Hi all,
After a conversation with rgdd, I was trying to understand what kind of 
temporal guarantees a Sigsum entry can provide. For instance, I need 
something akin (but slightly less strict) to a timestamping authority: 
something that can attest that a certain signature was included on a 
specific date, or at least definitely not afterwards.
This would allow me to enforce expirations over signed artifacts: if an 
artifact was included after a certain threshold (e.g., 30 days after 
signing), I could consider it expired, knowing that the corresponding 
signature couldn’t have been forward-dated.

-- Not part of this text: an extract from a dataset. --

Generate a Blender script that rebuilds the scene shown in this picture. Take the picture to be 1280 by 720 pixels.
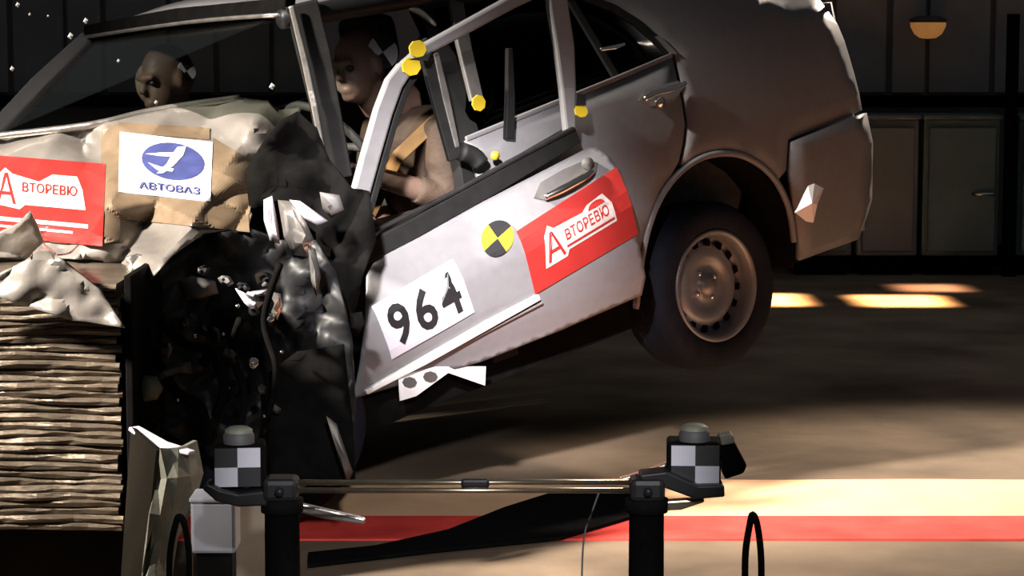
import bpy, bmesh, math, random
import numpy as np
from mathutils import Vector, Matrix, noise
from mathutils.geometry import delaunay_2d_cdt

random.seed(7)
for o in list(bpy.data.objects):
    bpy.data.objects.remove(o, do_unlink=True)
scene = bpy.context.scene
COL = scene.collection

# ------------------------------------------------------------------ camera
FPX, CAM_H, HORIZON = 2920.0, 1.5, 38.0
PITCH = math.atan((360 - HORIZON) / FPX)
CP, SP = math.cos(PITCH), math.sin(PITCH)
cam_data = bpy.data.cameras.new('camera')
cam_data.sensor_width = 36.0
cam_data.lens = 36.0 * FPX / 1280.0
cam_data.clip_start = 0.1
cam = bpy.data.objects.new('camera', cam_data)
cam.location = (0, 0, CAM_H)
cam.rotation_euler = (math.pi / 2 - PITCH, 0, 0)
COL.objects.link(cam)
scene.camera = cam

# ------------------------------------------------------------------ world, lights, exposure
scene.view_settings.view_transform = 'Standard'
scene.view_settings.look = 'None'
scene.view_settings.gamma = 1.0
scene.view_settings.exposure = 0.0
world = bpy.data.worlds.new('hall_ambient')
scene.world = world
world.use_nodes = True
world.node_tree.nodes['Background'].inputs['Color'].default_value = (0.93, 0.97, 1.0, 1)
world.node_tree.nodes['Background'].inputs['Strength'].default_value = 0.055


def aim(o, target):
    d = Vector(target) - Vector(o.location)
    o.rotation_euler = d.to_track_quat('-Z', 'Y').to_euler()


def spot(name, loc, target, power, angle, blend=0.5, size=0.15, color=(1, .92, .82)):
    l = bpy.data.lights.new(name, 'SPOT')
    l.energy = power
    l.spot_size = math.radians(angle)
    l.spot_blend = blend
    l.shadow_soft_size = size
    l.color = color
    o = bpy.data.objects.new(name, l)
    o.location = loc
    aim(o, target)
    COL.objects.link(o)
    return o


def down_beam(name, loc, sx, sy, power, spread, color):
    l = bpy.data.lights.new(name, 'AREA')
    l.shape = 'RECTANGLE'
    l.size, l.size_y = sx, sy
    l.energy = power
    l.spread = math.radians(spread)
    l.color = color
    o = bpy.data.objects.new(name, l)
    o.location = loc
    COL.objects.link(o)
    return o


# flood lamps of the crash hall: a battery far left aimed at the nose,
# one high behind the car over the lane, then added fills and beams
spot('flood_lamp_battery', (-9.0, 1.1, 7.0), (-1.2, 6.5, 1.0), 34000, 13, 0.6, 0.5, (1, .91, .80))
spot('door_fill', (-0.9, 0.9, 3.7), (-0.19, 7.0, 0.95), 11000, 9.4, 1.0, 0.2, (1, .94, .94))  # added fill, tight cone to brighten the front door alone
spot('flood_lamp_lane', (4.9, 13.6, 4.6), (1.05, 7.1, 0.0), 4000, 22, 0.6, 0.2, (1, .84, .68))
spot('rig_fill', (0.3, 0.5, 2.5), (-0.1, 5.0, 0.62), 900, 14, 0.5, 0.1, (.97, .97, 1))  # added fill that lifts the target squares on the rig
spot('far_floor_fill', (3.2, 11.2, 4.4), (1.7, 11.6, 0.0), 45, 75, 1.0, 0.3, (.9, .95, 1))  # unseen added fill, raises the dark floor at the back
down_beam('floor_patch_beam', (1.50, 13.0, 5.0), .22, .55, 13, 3, (1, .55, .24))  # added narrow beams, source unseen, for the bright patches on the far floor
down_beam('floor_patch_beam', (2.17, 12.95, 5.0), .44, .50, 24, 3, (1, .55, .24))
down_beam('floor_patch_beam', (2.45, 13.6, 5.0), .35, .35, 2.5, 3, (1, .55, .34))

# ------------------------------------------------------------------ survey helpers (site frame and car frame)


def world_ray(px, py):
    a, b = (px - 640) / FPX, (360 - py) / FPX
    return Vector((a, CP + b * SP, -SP + b * CP))


def at_depth(px, py, Y):
    d = world_ray(px, py)
    return Vector((0, 0, CAM_H)) + d * (Y / d.y)


def on_floor(px, py, z=0.0):
    d = world_ray(px, py)
    return Vector((0, 0, CAM_H)) + d * ((z - CAM_H) / d.z)


YAW, CPIT, CROL = math.radians(218.5), math.radians(11), math.radians(2)
F0 = Vector((math.cos(YAW), math.sin(YAW), 0))
L0 = Vector((-math.sin(YAW), math.cos(YAW), 0))
U0 = Vector((0, 0, 1))
FW = F0 * math.cos(CPIT) - U0 * math.sin(CPIT)
U2 = U0 * math.cos(CPIT) + F0 * math.sin(CPIT)
LW = L0 * math.cos(CROL) + U2 * math.sin(CROL)
UW = U2 * math.cos(CROL) - L0 * math.sin(CROL)
CAR_T = Vector((.265, 8.55, .44))
CAR_R = Matrix((FW, LW, UW)).transposed()
CAR_RI = CAR_R.inverted()


def to_car(p):
    return CAR_RI @ (Vector(p) - CAR_T)


def to_world(p):
    return CAR_R @ Vector(p) + CAR_T


CAM_C = to_car((0, 0, CAM_H))


def car_plane(px, py, ax, v):
    d = CAR_RI @ world_ray(px, py)
    return CAM_C + d * ((v - CAM_C[ax]) / d[ax])


def car_gplane(px, py, p0, n):
    d = CAR_RI @ world_ray(px, py)
    return CAM_C + d * ((Vector(p0) - CAM_C).dot(n) / d.dot(n))


SZ = [.05, .12, .25, .5, .7, .86, .97, 1.1, 1.25, 1.38]
SY = [.72, .76, .80, .825, .825, .80, .765, .70, .62, .54]


def side_y(z):
    return float(np.interp(z, SZ, SY))


def on_side(px, py):
    v = .8
    for i in range(14):
        p = car_plane(px, py, 1, v)
        v = side_y(p.z)
    return p


# ------------------------------------------------------------------ materials


def mat(name, col, rough=.6, metal=0.0, var=.25, scale=12.0, bump=0.0, bscale=40.0, emit=0.0, spec=.5, coat=0.0, alpha=1.0, col2=None, stretch=(1, 1, 1)):
    m = bpy.data.materials.new(name)
    m.use_nodes = True
    nt = m.node_tree
    b = nt.nodes['Principled BSDF']
    tc = nt.nodes.new('ShaderNodeTexCoord')
    mp = nt.nodes.new('ShaderNodeMapping')
    mp.inputs['Scale'].default_value = stretch
    nt.links.new(tc.outputs['Object'], mp.inputs['Vector'])
    nz = nt.nodes.new('ShaderNodeTexNoise')
    nz.inputs['Scale'].default_value = scale
    nz.inputs['Detail'].default_value = 4
    nt.links.new(mp.outputs['Vector'], nz.inputs['Vector'])
    rp = nt.nodes.new('ShaderNodeValToRGB')
    rp.color_ramp.elements[0].position = .3
    rp.color_ramp.elements[1].position = .7
    c2 = col2 if col2 else tuple(min(1, c * (1 + var)) for c in col)
    rp.color_ramp.elements[0].color = tuple(c * (1 - var) for c in col) + (1,)
    rp.color_ramp.elements[1].color = tuple(c2) + (1,)
    nt.links.new(nz.outputs['Fac'], rp.inputs['Fac'])
    nt.links.new(rp.outputs['Color'], b.inputs['Base Color'])
    b.inputs['Roughness'].default_value = rough
    b.inputs['Metallic'].default_value = metal
    b.inputs['Specular IOR Level'].default_value = spec
    b.inputs['Coat Weight'].default_value = coat
    b.inputs['Coat Roughness'].default_value = .12
    b.inputs['Alpha'].default_value = alpha
    if emit:
        nt.links.new(rp.outputs['Color'], b.inputs['Emission Color'])
        b.inputs['Emission Strength'].default_value = emit
    if bump:
        n2 = nt.nodes.new('ShaderNodeTexNoise')
        n2.inputs['Scale'].default_value = bscale
        n2.inputs['Detail'].default_value = 5
        nt.links.new(mp.outputs['Vector'], n2.inputs['Vector'])
        bp = nt.nodes.new('ShaderNodeBump')
        bp.inputs['Strength'].default_value = bump
        bp.inputs['Distance'].default_value = .02
        nt.links.new(n2.outputs['Fac'], bp.inputs['Height'])
        nt.links.new(bp.outputs['Normal'], b.inputs['Normal'])
    return m


def glass_mat(name, tint, gloss=.12):
    m = bpy.data.materials.new(name)
    m.use_nodes = True
    nt = m.node_tree
    nt.nodes.remove(nt.nodes['Principled BSDF'])
    out = nt.nodes['Material Output']
    t = nt.nodes.new('ShaderNodeBsdfTransparent')
    t.inputs['Color'].default_value = tint + (1,)
    g = nt.nodes.new('ShaderNodeBsdfGlossy')
    g.inputs['Roughness'].default_value = .08
    fr = nt.nodes.new('ShaderNodeMath')
    fr.operation = 'POWER'
    lw = nt.nodes.new('ShaderNodeLayerWeight')
    lw.inputs['Blend'].default_value = .5
    nt.links.new(lw.outputs['Facing'], fr.inputs[0])
    fr.inputs[1].default_value = 4.0
    mx = nt.nodes.new('ShaderNodeMixShader')
    nt.links.new(fr.outputs[0], mx.inputs['Fac'])
    nt.links.new(t.outputs[0], mx.inputs[1])
    nt.links.new(g.outputs[0], mx.inputs[2])
    nt.links.new(mx.outputs[0], out.inputs['Surface'])
    return m


M = {}
M['floor'] = mat('sealed_concrete', (.20, .145, .10), .8, 0, .45, 1.6, .15, 14, spec=.08)
M['peach'] = mat('peach_floor_paint', (.92, .56, .33), .8, 0, .1, 5, spec=.08)
M['red_line'] = mat('red_floor_paint', (.88, .075, .06), .75, 0, .25, 6, spec=.08)
M['wall'] = mat('dark_grey_wall', (.22, .22, .21), .7, 0, .25, 2)
M['wall_panel'] = mat('slate_corrugated_panel', (.25, .255, .265), .6, 0, .2, 3)
M['teal'] = mat('dark_teal_enamel', (.10, .175, .20), .5, 0, .2, 3)
M['teal2'] = mat('slate_blue_enamel', (.13, .18, .215), .5, 0, .2, 3)
M['black'] = mat('matt_black', (.0045, .0042, .004), .9, 0, .3, 20, spec=.04)
M['black_gloss'] = mat('satin_black', (.012, .012, .013), .45, 0, .3, 20, spec=.25)
M['rubber'] = mat('black_tyre_rubber', (.007, .009, .016), .8, 0, .25, 25, .2, 60, spec=.2)
M['seal'] = mat('black_seal_rubber', (.012, .012, .012), .6, 0, .2, 20, spec=.15)
M['silver'] = mat('silver_car_paint', (.182, .178, .186), .42, .0, .05, 30, .03, 220, coat=.08, spec=.3)
M['silver_crumpled_lit'] = mat('crumpled_silver_paint_lit', (.21, .19, .172), .34, .2, .12, 9, .12, 18, coat=.3)  # same car paint, colour lightened so the bonnet looks more brightly lit
M['grey_side'] = M['silver']
M['bare'] = mat('bare_torn_steel', (.62, .58, .54), .3, .9, .2, 15, .2, 20)
M['chrome'] = mat('polished_steel', (.75, .73, .70), .2, 1, .1, 15)
M['rim'] = mat('silver_wheel_steel', (.22, .225, .24), .36, .4, .1, 15)
M['foil'] = mat('aluminium_honeycomb_foil', (.155, .122, .09), .34, .6, .6, 9, .5, 22, stretch=(.5, .5, 6))
M['foil_edge'] = mat('dark_barrier_plate', (.035, .032, .03), .5, .3, .3, 10)
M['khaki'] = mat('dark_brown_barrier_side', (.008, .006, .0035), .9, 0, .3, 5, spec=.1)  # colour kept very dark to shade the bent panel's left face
M['pale_green'] = mat('pale_grey_green_sheet', (.20, .20, .155), .6, .1, .25, 14, .3, 18)
M['white'] = mat('white_sticker_vinyl', (.56, .54, .60), .45, 0, .05, 20)
M['paper'] = mat('white_scrap', (.75, .73, .72), .6, 0, .1, 20)
M['red'] = mat('red_sticker_vinyl', (.36, .024, .021), .4, 0, .1, 12)
M['red_white'] = mat('sticker_print_white', (.62, .53, .51), .45, 0, .08, 30)
M['blue'] = mat('sticker_print_blue', (.045, .055, .17), .45, 0, .2, 20)
M['tan_patch'] = mat('brown_patch', (.15, .105, .065), .5, 0, .2, 12)
M['yellow'] = mat('yellow_marker_vinyl', (.55, .40, .02), .45, 0, .08, 20)
M['print_black'] = mat('black_print', (.012, .012, .014), .5, 0, .2, 30)
M['skin'] = mat('brown_dummy_vinyl', (.14, .085, .065), .55, 0, .2, 15)
M['dummy_pale'] = mat('pale_dummy_face_chalk', (.24, .19, .145), .6, 0, .15, 25)
M['shirt'] = mat('rust_brown_cloth', (.05, .029, .018), .8, 0, .35, 9, .2, 60)
M['seat'] = mat('charcoal_seat_cloth', (.06, .056, .054), .85, 0, .25, 30)
M['dash'] = mat('dark_dashboard_plastic', (.04, .038, .037), .7, 0, .25, 18)
M['grey_plastic'] = mat('grey_inner_trim', (.085, .08, .078), .6, 0, .2, 15)
M['brass'] = mat('brass_rod', (.55, .46, .33), .25, .95, .2, 18)
M['box_grey'] = mat('lilac_grey_box', (.32, .32, .37), .5, 0, .08, 10)
M['box_tan'] = mat('tan_card', (.10, .075, .055), .7, 0, .3, 8)
M['lamp_orange'] = mat('amber_lamp_glass', (.95, .42, .12), .4, 0, .1, 8, emit=.22)
M['glass'] = glass_mat('windscreen_glass', (.80, .82, .80))
M['tint'] = glass_mat('tinted_side_glass', (.10, .105, .105))
M['shard'] = mat('glass_splinter', (.22, .23, .22), .3, .2, .1, 10)
M['moulding'] = mat('bright_grey_moulding', (.78, .74, .70), .3, 0, .05, 20, coat=.5)
M['amber'] = mat('amber_strap', (.20, .10, .03), .7, 0, .2, 20)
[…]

A naive way to achieve this without Sigsum would be to submit the 
content to a timestamping authority (TSA), then include the TSA’s signed 
timestamp within the content to be signed. However, this approach 
introduces a single point of failure (a trusted third party) and adds 
unnecessary format complexity.
Since inclusion proofs from a Sigsum server already include a cosigned 
checkpoint with a timestamp, I was wondering whether similar guarantees 
could be derived from these components. My concern is that if I simply 
trusted the timestamp in the checkpoint, the logic wouldn’t hold: anyone 
could request a new inclusion proof at a later time, which would include 
a newer checkpoint timestamp and an updated tree head.
One immutable element between proofs is the leaf index, which correlates 
monotonically with inclusion order, though not directly with wall-clock 
time.
A possible workaround would be to require proofs where the tree size in 
the checkpoint is at most N leaves ahead of the included leaf (say < 
10), ensuring some temporal proximity between signing and inclusion. 
However, this approach would prevent me from obtaining new proofs for 
old signatures, for instance, after witness rotation, unless there was 
an archive of checkpoints (and the same for witnesses)?
Summarizing: is there a way to use the Sigsum log server and the 
witnesses to attest that an inclusion happened at a specific timestamp?